Given exercise = Within the listing below, locate all lines containing the word "this". Copy each one.

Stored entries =
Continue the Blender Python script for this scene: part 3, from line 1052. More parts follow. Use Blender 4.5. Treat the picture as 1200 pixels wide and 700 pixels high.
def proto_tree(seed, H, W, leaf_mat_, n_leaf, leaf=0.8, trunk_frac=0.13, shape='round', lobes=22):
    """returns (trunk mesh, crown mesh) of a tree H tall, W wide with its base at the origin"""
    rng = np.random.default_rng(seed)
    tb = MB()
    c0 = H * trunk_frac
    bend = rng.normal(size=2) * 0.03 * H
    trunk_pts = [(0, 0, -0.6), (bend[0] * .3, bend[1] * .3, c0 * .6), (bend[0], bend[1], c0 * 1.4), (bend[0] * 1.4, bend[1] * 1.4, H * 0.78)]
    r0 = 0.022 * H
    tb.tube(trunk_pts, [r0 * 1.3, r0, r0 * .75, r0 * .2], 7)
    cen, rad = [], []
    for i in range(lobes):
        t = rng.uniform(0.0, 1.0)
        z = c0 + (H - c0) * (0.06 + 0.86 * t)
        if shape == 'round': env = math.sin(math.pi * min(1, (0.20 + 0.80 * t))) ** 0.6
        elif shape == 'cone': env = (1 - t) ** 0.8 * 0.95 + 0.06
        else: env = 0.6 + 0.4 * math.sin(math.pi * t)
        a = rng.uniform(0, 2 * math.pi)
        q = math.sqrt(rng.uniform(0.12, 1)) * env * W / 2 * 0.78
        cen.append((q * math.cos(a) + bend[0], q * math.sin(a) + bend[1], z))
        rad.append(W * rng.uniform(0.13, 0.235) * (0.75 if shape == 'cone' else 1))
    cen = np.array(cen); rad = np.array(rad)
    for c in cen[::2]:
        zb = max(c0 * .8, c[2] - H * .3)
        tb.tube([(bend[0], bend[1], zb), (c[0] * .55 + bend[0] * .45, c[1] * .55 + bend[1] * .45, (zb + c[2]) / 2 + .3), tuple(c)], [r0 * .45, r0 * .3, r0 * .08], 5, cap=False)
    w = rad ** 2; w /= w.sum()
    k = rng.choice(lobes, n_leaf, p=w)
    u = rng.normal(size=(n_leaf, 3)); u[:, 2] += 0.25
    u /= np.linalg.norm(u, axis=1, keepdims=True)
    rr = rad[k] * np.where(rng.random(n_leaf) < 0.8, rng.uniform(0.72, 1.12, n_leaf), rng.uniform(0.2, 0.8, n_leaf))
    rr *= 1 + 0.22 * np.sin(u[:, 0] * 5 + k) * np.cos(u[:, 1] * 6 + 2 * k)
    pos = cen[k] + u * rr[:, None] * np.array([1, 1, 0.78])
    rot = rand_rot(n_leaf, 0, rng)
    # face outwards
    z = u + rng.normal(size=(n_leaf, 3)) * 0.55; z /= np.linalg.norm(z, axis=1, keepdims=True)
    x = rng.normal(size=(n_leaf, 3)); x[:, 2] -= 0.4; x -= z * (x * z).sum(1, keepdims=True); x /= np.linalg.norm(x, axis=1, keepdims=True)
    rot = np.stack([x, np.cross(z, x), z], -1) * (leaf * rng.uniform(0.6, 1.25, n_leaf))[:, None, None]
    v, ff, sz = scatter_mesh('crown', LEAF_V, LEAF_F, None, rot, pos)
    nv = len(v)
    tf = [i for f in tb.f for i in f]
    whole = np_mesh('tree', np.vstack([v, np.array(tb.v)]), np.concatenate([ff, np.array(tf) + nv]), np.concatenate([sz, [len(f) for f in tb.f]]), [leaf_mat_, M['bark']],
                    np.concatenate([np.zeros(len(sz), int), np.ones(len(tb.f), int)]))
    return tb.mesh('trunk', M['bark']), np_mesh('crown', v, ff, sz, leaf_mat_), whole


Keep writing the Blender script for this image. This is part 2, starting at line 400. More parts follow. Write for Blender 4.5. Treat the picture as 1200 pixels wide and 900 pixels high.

Response =
Continue the Blender Python script for this scene: part 3, from line 1052. More parts follow. Use Blender 4.5. Treat the picture as 1200 pixels wide and 700 pixels high.
Keep writing the Blender script for this image. This is part 2, starting at line 400. More parts follow. Write for Blender 4.5. Treat the picture as 1200 pixels wide and 900 pixels high.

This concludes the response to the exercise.